Data shown =>
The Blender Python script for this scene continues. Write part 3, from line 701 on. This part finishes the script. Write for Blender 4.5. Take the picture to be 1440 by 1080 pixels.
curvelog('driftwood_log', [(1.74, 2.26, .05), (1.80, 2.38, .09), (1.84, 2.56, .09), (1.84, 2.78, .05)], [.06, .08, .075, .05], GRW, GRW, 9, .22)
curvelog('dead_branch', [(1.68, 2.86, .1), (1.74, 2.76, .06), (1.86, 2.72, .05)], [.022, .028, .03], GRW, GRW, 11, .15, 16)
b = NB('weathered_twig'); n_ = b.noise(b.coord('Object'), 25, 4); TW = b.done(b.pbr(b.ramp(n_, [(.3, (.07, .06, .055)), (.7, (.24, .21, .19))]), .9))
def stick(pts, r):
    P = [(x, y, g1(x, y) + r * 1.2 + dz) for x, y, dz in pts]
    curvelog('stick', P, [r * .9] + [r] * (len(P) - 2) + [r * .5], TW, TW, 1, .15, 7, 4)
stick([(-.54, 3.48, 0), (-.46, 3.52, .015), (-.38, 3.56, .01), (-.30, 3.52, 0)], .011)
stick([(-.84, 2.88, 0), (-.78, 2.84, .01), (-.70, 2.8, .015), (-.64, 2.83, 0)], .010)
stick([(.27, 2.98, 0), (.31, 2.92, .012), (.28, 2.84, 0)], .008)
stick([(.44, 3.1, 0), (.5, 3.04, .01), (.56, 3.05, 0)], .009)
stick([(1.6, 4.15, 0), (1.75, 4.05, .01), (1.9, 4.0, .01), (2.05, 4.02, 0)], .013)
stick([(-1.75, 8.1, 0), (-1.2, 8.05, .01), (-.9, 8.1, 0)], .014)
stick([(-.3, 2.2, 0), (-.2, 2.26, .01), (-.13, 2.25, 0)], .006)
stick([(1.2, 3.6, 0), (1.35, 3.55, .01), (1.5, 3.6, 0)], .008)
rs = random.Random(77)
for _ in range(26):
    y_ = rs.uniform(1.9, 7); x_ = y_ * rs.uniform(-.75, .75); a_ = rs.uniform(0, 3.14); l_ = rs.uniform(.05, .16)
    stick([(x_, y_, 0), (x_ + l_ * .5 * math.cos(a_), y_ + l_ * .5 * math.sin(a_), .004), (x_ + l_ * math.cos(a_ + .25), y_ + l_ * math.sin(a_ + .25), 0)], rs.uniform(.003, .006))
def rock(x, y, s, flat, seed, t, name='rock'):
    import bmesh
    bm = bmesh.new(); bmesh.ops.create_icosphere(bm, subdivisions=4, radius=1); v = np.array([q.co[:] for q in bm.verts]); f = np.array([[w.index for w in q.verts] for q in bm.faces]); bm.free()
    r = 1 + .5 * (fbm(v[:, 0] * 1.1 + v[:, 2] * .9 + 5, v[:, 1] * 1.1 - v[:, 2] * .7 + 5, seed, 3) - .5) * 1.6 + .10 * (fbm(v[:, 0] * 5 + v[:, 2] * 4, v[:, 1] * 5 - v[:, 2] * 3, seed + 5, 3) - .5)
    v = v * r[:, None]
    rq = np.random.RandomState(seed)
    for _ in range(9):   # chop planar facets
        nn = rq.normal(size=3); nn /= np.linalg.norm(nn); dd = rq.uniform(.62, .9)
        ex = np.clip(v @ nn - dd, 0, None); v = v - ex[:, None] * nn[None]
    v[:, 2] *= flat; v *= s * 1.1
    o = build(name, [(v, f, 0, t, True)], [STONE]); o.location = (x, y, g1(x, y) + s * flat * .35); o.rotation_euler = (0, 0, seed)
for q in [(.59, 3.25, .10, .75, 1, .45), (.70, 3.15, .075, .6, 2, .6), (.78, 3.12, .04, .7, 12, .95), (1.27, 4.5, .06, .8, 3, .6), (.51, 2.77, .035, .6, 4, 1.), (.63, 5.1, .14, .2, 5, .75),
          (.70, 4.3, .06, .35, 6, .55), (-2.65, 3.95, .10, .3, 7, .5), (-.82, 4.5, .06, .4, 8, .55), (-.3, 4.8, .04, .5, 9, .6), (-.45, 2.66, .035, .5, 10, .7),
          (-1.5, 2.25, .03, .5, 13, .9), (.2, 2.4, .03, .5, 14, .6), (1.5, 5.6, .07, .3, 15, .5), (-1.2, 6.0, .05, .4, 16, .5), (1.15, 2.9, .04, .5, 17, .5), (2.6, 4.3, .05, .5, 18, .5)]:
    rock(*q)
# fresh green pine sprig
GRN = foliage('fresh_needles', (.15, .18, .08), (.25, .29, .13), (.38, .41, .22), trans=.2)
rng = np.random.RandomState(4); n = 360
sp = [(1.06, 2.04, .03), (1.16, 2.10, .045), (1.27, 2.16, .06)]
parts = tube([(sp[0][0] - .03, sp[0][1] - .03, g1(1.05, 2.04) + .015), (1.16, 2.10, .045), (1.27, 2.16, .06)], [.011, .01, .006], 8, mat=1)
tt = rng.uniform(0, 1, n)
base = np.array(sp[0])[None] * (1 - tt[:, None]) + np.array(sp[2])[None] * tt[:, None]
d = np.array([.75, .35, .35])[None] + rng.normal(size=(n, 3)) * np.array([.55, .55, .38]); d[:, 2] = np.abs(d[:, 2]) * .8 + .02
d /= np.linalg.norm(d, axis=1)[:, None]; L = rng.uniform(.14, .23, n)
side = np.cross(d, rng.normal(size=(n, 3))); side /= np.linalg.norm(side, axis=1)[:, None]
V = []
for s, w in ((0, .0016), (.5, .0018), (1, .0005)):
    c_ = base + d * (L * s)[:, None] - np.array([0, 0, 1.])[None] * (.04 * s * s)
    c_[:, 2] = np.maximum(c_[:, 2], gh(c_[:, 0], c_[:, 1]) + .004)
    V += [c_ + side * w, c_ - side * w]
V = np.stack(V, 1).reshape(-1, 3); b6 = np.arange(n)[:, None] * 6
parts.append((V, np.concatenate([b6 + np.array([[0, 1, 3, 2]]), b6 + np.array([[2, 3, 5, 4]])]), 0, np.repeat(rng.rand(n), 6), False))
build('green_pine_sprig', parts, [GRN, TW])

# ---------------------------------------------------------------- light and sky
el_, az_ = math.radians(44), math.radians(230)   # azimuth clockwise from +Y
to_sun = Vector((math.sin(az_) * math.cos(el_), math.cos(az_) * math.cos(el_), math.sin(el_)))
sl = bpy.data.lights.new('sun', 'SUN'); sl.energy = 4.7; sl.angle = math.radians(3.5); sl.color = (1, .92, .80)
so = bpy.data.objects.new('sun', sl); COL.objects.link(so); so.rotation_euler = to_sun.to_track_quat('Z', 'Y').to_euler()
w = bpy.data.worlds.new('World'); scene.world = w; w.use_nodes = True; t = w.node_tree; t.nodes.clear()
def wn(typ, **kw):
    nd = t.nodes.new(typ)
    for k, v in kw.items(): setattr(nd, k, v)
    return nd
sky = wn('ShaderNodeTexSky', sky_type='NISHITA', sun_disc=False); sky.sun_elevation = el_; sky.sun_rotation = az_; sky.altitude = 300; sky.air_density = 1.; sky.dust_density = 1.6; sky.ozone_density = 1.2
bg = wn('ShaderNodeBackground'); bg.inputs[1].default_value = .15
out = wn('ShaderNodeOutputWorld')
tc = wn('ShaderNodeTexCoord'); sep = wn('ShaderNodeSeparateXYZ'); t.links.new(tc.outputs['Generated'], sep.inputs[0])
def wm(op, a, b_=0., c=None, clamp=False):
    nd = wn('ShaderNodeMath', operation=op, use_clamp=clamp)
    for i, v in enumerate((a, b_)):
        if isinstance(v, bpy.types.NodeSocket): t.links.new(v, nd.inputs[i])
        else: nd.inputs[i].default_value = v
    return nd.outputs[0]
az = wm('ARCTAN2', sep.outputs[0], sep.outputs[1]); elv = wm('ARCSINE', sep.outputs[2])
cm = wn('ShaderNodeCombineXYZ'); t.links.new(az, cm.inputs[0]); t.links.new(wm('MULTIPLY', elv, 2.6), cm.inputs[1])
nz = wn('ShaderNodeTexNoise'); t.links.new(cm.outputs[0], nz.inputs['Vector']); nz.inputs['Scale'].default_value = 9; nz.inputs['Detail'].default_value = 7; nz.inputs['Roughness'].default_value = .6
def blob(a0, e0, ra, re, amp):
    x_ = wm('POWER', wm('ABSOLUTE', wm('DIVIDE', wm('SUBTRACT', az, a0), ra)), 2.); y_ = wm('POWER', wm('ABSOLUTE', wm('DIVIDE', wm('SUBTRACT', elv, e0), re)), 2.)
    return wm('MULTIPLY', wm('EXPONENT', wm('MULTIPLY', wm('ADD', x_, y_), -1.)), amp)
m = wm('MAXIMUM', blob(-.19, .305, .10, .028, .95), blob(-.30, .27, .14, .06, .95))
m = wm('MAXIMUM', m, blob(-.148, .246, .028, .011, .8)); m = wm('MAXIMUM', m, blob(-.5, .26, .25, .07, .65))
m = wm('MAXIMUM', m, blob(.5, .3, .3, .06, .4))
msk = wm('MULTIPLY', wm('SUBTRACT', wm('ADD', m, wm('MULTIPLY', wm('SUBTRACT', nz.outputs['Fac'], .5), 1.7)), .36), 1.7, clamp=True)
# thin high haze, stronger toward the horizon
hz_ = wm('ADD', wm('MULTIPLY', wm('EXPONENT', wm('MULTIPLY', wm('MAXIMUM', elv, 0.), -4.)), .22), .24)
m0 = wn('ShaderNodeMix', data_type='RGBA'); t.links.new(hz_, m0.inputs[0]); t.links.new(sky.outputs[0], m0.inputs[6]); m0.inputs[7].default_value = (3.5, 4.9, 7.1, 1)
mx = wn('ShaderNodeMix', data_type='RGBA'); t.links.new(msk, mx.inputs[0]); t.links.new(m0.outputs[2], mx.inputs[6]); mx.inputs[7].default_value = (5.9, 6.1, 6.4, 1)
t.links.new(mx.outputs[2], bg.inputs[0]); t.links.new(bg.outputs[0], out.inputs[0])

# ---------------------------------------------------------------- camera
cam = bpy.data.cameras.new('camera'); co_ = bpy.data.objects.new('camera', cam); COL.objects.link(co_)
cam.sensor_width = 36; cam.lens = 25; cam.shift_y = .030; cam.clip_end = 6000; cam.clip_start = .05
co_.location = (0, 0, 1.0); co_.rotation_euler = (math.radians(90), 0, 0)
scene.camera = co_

What this task involves => For each line of the listing that holds the word "from", show that line.

Complete response =>
The Blender Python script for this scene continues. Write part 3, from line 701 on. This part finishes the script. Write for Blender 4.5. Take the picture to be 1440 by 1080 pixels.
el_, az_ = math.radians(44), math.radians(230)   # azimuth clockwise from +Y